Professor Donald Stephens, professor emeritus, University of British Columbia:
[Geddes] seems to be able to do just about everything right: about people, places, problems. . . . The writing takes a reader to the edge of human concerns by arresting images, fierce intelligence, and a poetic language that forecasts for me that Geddes is not only a poet to watch but also a poet who will continually surprise and please.
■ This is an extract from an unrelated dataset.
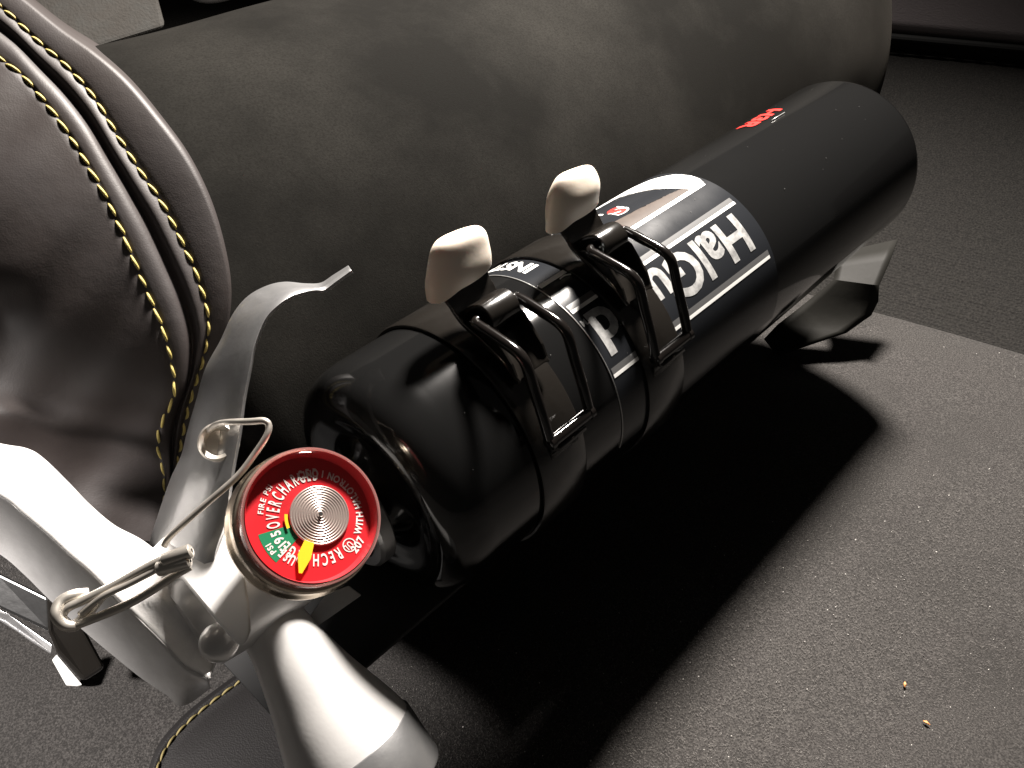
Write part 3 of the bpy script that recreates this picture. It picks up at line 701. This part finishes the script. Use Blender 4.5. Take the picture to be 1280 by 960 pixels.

Robert Kroetsch, poet and critic:
[War and other measures] builds, fucking incredibly builds. It's the kind of poem poets are only supposed to be able to dream. . . . the sustained calibration is beautiful. I didn't know a long poem could be so taut. . . . The years of art and craft are in the book."


Patrick Lane, poet:
Gary Geddes is unquestionably one of Canada's finest writers of epic and extended narrative poetry. The Terracotta Army . . . won the Americas Award for 1985 and is a brilliant example of his remarkable ability to maintain the tone, structure, and rhythms of the long, connected narrative. As a writer, anthologist, critic, teacher, and thinker, he is in a class with the best this country has to offer


Earle Birney, poet:
Geddes's work is "structurally beautiful." He makes "without apparent fuss, most satsifyingly architectural constructions, hell, i mean poetic form, poetry itself.


Lauris Edmond, poet (New Zealand) on Light of Burning Towers:
It's fierce and strong, very moving in its political thrust, but full of life and courage in the more personal poems too.


Faye Zwicky, poet (Australia):
                             . . . an excellent and moving poet.